ABSTRACT

Post modernism (POMO, henthforth) is dead, supposedly. Dinosaurs are dead too, except they are not, from an evolutionary point of view. If you look up to the sky, squint your eyes and peer into the trees in the forest, or contemplate the life of a lamppost in the city, you will see dinosaurs gliding, hopping, pecking, flapping, stooping and swooping their way in the world. You will see that dinosaurs are very much still around and everywhere. That is because birds are dinosaurs, or to be more accurate, birds are descendants of dinosaurs. Similarly, we see POMO’s multiplicity of representations in every field of intellectual discourse. One needs to look no further than POMO’s predecessor, modernism, to verify the tricky proposition of making premature declarations of death. Modernism, and, by proxy, positivism, whose own supposed death was the precursor to the rise of POMO, is still ubiquitous and alive in institutions to this day.
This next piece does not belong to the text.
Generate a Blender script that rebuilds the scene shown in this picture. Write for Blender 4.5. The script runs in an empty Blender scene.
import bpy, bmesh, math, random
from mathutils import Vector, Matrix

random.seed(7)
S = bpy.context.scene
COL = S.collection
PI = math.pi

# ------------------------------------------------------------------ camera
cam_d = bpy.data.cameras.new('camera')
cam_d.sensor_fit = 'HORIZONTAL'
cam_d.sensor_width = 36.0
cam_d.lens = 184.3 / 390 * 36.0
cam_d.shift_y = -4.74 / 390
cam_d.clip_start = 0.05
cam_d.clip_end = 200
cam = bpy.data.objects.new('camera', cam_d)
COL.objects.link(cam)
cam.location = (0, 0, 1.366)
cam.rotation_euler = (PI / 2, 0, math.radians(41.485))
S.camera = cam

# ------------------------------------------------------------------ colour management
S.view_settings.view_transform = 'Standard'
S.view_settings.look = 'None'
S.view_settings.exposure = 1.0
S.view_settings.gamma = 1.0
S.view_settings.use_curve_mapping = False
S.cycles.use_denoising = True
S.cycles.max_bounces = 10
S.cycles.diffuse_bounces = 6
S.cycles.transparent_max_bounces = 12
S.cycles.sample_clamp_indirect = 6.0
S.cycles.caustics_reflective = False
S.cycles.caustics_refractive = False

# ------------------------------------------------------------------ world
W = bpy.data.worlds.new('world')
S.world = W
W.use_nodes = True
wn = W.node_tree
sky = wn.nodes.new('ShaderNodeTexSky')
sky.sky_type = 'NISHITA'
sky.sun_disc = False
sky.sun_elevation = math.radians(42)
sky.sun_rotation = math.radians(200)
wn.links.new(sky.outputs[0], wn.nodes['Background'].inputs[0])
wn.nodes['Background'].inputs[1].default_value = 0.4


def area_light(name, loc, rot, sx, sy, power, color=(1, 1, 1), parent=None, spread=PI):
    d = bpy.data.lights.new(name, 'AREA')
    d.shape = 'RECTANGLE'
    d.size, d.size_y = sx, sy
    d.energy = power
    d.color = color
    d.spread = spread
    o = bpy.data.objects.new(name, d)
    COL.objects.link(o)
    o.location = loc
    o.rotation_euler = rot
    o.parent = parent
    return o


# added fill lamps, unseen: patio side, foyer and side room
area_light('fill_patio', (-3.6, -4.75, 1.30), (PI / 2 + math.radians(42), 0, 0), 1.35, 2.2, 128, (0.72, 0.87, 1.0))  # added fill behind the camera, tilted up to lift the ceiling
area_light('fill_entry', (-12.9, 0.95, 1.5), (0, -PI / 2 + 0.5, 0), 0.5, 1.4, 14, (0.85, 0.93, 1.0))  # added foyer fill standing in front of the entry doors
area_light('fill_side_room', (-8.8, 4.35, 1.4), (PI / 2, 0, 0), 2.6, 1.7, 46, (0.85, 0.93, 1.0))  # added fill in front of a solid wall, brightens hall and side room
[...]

Modernism has left its fingerprints all over educational philosophy, and moreover, continues to guide policy and implementation in its image. It’s also interesting to note that postmodernism itself commented on this sort of messy state and status of existence when it invoked ideas of chaos, complexity, irony, uncertainty, unpredictability, out-of-controlness, and general ontic and epistemic multiplicity and plurality. As well, by declaring that it lives only in the moments, POMO escapes any accusatory claims that it has outlived its tenure of a historical period.